Warner Home Video
MSRP: $59.98
Release date: September 1, 2009
Stars: Jared Padalecki, Jensen Ackles, Jim Beaver, Misha Collins, Genevieve Cortese

At the start of Supernatural‘s fourth season, Dean Winchester (Jensen Ackles), who had sacrificed his soul for his brother and gone to Hell, rises from his grave, resurrected by the angel Castiel (Misha Collins). Though Dean feels as if he’s been away forty years, only four months have passed for the living. In that time, his brother Sam (Jared Padalecki) has learned how to draw demons out of people with the assistance of the seductive demon Ruby (Genevieve Cortese). Dean struggles to come to grips with the existence of God and angels in a world where so much goes wrong, but Castiel reveals that Dean was rescued to help prevent the breaking of sixty-six mystical seals, which would free Lucifer to walk the earth.

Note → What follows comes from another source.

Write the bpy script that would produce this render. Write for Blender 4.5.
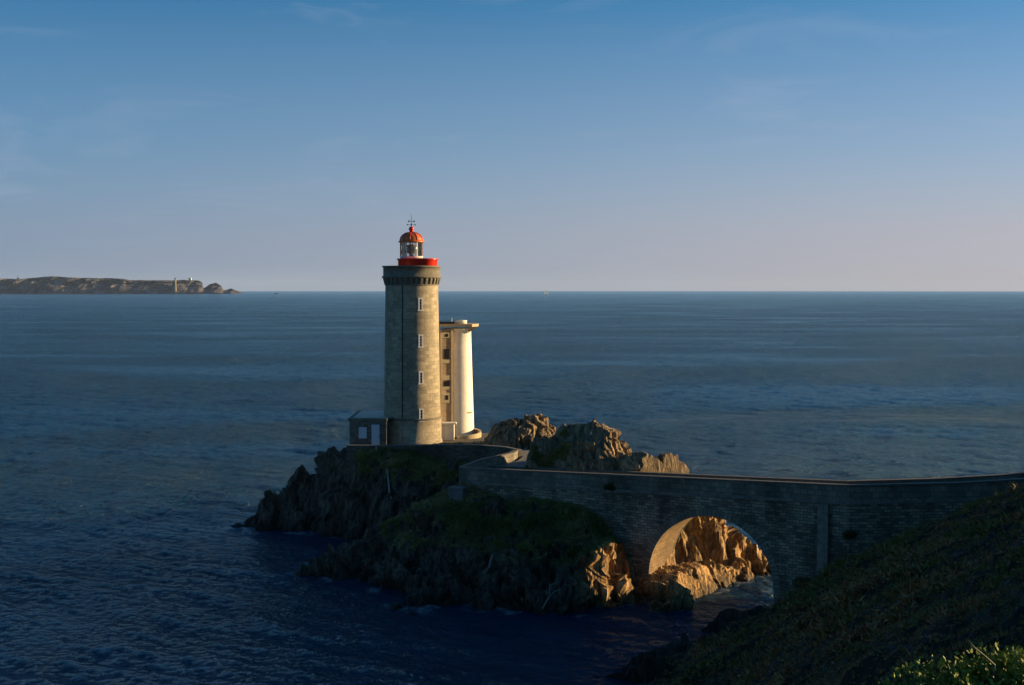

Thankfully, Supernatural doesn’t get bogged down in its own mythology. It is tightly written and planned out to five seasons, but you still feel the freedom of the open road, the idea that the brothers can encounter anything while heading toward their larger goals. Supernatural also avoids moralizing. Sam and Dean are flawed heroes who hunt demons more out of self-defense than righteousness. At times they seem like pawns in the ongoing war between angels and demons, the role you’d expect humans to play.

The tone of the show is appropriately dark and serious, but seems to be lightened with humor at the right moments, in the right proportion. In short, it’s a show that keeps you watching. Creator Eric Kripke has said he only has enough story for five seasons. I’d like to see the show stick to that plan and go down as a cult classic that does the horror genre proud.

The six-disc set includes commentary on three episodes, a featurette gallery on the mythologies of Supernatural, deleted and extended scenes, and a gag reel.